Ongoing Employment Is Not Sufficient Consideration for the Enforcement of a Non-compete

Uncertainty existed when we entered our blog post in April which discussed the consideration required for the enforcement of a non-compete. On June 11, the Colorado Court of Appeals ruled, however, that continued employment is not sufficient consideration for the enforcement of a non-compete.

In Lucht's Concrete Plumbing v. Horner, the employee executed a non-compete agreement after working for the company for two years. The employee was not given a pay increase, promotion or additional benefits in consideration for the new commitment. Later, the employee went to work for a competitor in violation of the non-compete and the employer sought to enforce the non-compete.

For a contract to be enforced, each party to the agreement must provide the other with something of value. That "something of value" is called the consideration for the contract. In Lucht's Concrete Plumbing, the issue was whether continued employment of the employee was sufficient consideration for the enforcement of the non-compete. The employer in Lucht's Concrete Plumbing argued that that an employer's forbearance of its right to discharge an at-will employee is sufficient consideration.

The Court of Appeals rejected the employer's arguments and held that continued employment does not create consideration for a non-compete once an employee begins working for an employer. The court reasoned that an employer might agree to continue the employment of the employee if he agrees to sign the non-compete but nothing prevents the employer from discharging the employee at a future date. Accordingly, the employer's promise "requires nothing more than was already promised in the at-will agreement". 

Lucht's Concrete Plumbing is a favorable decision for employees and, under the right circumstances, may mean that non-competes signed by existing employees are not enforceable. it is important to remember, however, that most non-competes are signed when employees are initially hired and are a condition of employment. In those cases, employers will argue that consideration did exist (that is, the job)  for the non-compete regardless of this new decision. It is also important to remember that this is a decision from the Colorado Court of Appeals. The decision could be appealed to the Colorado Supreme Court.

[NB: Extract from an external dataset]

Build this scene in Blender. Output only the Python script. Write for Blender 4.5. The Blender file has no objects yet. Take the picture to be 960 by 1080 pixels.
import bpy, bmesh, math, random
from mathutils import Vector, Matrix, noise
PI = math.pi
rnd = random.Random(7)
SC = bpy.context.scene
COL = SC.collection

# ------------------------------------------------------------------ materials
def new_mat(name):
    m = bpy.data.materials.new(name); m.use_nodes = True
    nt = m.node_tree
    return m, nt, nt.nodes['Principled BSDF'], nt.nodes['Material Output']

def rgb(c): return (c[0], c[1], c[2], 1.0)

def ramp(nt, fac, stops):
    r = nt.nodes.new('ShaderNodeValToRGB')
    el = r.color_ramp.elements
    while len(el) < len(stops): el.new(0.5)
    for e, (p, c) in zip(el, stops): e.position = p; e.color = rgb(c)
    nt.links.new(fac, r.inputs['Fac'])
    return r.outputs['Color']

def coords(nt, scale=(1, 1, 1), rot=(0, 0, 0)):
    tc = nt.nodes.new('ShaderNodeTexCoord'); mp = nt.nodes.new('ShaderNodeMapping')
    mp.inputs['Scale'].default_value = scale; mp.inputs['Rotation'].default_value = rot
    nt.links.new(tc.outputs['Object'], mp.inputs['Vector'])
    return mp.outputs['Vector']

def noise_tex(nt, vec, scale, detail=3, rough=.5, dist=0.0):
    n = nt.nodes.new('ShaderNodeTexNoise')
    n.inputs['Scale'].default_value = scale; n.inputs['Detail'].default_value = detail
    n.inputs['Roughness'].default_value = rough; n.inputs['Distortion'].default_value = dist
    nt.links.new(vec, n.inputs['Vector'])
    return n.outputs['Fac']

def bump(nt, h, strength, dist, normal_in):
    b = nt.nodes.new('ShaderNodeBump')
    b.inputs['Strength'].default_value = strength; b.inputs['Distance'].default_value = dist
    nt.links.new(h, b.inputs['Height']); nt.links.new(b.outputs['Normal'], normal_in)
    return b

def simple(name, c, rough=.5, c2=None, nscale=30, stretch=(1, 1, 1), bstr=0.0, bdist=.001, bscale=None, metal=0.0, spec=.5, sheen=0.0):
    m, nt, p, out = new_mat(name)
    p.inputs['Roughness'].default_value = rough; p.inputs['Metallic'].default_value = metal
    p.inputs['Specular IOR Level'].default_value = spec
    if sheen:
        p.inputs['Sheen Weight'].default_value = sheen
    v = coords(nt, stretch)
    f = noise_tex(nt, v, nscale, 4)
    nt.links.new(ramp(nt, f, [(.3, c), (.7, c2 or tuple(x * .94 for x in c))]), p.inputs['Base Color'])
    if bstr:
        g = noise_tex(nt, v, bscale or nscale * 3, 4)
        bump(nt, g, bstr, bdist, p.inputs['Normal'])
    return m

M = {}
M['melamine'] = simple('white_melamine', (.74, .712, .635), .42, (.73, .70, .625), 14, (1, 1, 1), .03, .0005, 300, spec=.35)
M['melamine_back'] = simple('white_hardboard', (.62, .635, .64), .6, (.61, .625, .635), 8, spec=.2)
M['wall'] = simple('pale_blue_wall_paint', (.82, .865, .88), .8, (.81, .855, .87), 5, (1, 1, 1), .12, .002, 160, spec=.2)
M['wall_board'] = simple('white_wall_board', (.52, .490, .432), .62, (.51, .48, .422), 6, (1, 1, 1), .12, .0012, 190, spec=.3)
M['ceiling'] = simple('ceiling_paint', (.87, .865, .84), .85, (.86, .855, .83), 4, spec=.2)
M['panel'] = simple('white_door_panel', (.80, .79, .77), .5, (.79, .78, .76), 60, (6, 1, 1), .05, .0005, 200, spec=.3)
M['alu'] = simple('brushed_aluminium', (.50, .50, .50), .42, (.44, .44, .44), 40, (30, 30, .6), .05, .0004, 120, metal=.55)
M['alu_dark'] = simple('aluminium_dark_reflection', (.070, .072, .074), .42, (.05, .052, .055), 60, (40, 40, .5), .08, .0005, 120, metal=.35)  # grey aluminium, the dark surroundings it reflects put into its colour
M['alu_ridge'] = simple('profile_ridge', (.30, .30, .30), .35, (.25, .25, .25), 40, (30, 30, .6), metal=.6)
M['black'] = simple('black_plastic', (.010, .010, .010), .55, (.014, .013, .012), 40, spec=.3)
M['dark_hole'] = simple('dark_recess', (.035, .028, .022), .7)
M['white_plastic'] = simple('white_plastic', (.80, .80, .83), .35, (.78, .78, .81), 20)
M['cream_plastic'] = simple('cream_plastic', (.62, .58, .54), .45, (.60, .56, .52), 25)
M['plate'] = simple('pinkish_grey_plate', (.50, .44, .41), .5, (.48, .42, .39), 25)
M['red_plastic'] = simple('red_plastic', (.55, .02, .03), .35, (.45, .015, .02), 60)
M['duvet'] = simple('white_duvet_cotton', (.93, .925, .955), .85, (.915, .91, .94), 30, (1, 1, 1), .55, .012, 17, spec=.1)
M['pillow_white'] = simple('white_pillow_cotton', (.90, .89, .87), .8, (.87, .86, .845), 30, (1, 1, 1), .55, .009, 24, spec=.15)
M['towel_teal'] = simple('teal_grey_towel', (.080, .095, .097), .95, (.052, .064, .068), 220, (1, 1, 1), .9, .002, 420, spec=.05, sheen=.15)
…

Non-compete rules vary by state: Don't Assume that Colorado will follow decisions from other states

We are often contacted by potential clients who have already researched the non-compete or other issue in dispute. These potential clients already understand, for example,  that Colorado has adopted a statute that sets forth when a non-compete may be enforced. In addition, they have used the internet to look at recent decisions from Colorado and other states.  

Sometimes, however, a little information can be a dangerous thing. A recent post in another blog is a good example. In that blog post, the author reported that, at least in South Carolina, a non-compete could not be enforced when the only consideration provided for the execution of the non-compete was continuing at-will employment. That is, that a non-compete, signed by an employee after he had started his job, was not enforceable unless the employer provided the employee with some benefit ( e.g. a bonus, a promotion) other than continuing employment.

That may be the law in South Carolina. We don't practice there and we wouldn't profess to know. But this issue is not so easily resolved in Colorado. 

In Colorado, a non-compete, like any other contractual obligation, must be supported by consideration. The employer, in other words, must provide the employee with some benefit. It isn't as clear, however, whether an employee's continuing employment is sufficient to support the non-compete obligation (that is, an explicit or implicit threat that the employee would be terminated unless he signs the non-compete). Colorado courts have held, for example, that continuing employment can be sufficient consideration to bind an employer to a promise in a employee handbook. Those cases imply that continuing employment is sufficient to support a non-compete obligation. 

As a practical matter, cautious employers will combine any request to sign a non-compete with a bonus or some other benefit. That added benefit will assist the employer in showing that consideration existed for the non-compete.

More importantly, however, an employee should not rely on a blog post about the law in another state in making a decision about whether his non-compete in Colorado is enforceable. The law on non-competes varies widely across the United States. Do not assume that Colorado will follow the approach adopted in other states.